Here's an example project plan that would be useful for this work. I'd expect Gregor would need to sign off on this, but perhaps other people from programme team would need to be involved.

v1

Months 1-12
* 10 projects
* Many mobile clients may not be able to be updated.
* All or most desktop clients could be updated if necessary.
* 5GB per project
* 10 syncronizations/week per project = 100 syncronizations per week
* Up to 4 simultaneous syncronizations at any given time.
* No peer to peer connections; all connections must be proxied through Mapeo Web

v2

Months 12-24
* 100 projects
* All of the applications will be updated to Mapeo Protocol v9
* 10GB per project
* 10 syncronizations/week per project = 1,000 syncronizations per week
* Up to 40 simultaneous syncronizations at any given time.
* Peer to peer connections possible on internet (wifi)
* Most Mobile (3g/Sat) connections will need to be proxied through Mapeo Web
* Self-hosting possible

v3

Months 25-36
* 250 projects
etc...

I think it would be wise to try to minimize the amount of code that needs to be changed in the clients over v1, v2, v3 of Mapeo Web.

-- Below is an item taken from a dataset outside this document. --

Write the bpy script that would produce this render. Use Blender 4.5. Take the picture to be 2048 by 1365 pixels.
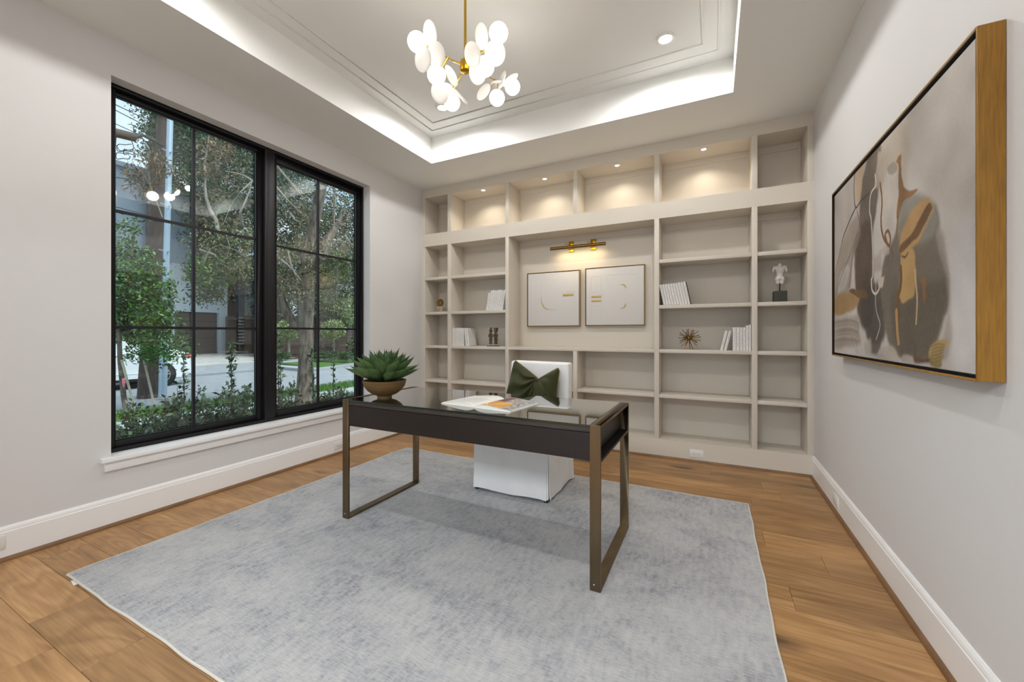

I'm fine with using websockets for the Mapeo Web sync rather than tcp.

I'd say if you're married to coupling discovery, handshake, and replication all over a single server, it would be much simpler to use websockets (e.g., ws://web.mapeo.app/discovery_key) than hack our own TCP server over a single connection, which may be more complex to maintain. If we couple discovery and replication, using something like this custom routing tcp you wrote above, it will be incompatible with existing mapeo core sync. It would require changes to both client and server for sending and receiving the first 32 byte payload discovery key. If we want to enable direct p2p connections then this code will need to be re-decoupled again in all clients at some point.

Decoupling discovery and replication the way I've done in this pr would enable routing clients to other clients by changing the discovery mechanism in the server without having to upgrade clients at all! Remote mobile clients would be able to get this for free, without upgrading Mapeo, far into the future as long as they are still able to reach the mapeo web discovery server.

Understanding the roadmap of these features, especially p2p connections and self hosted instances, will help us understand the value of decoupling discovery and replication.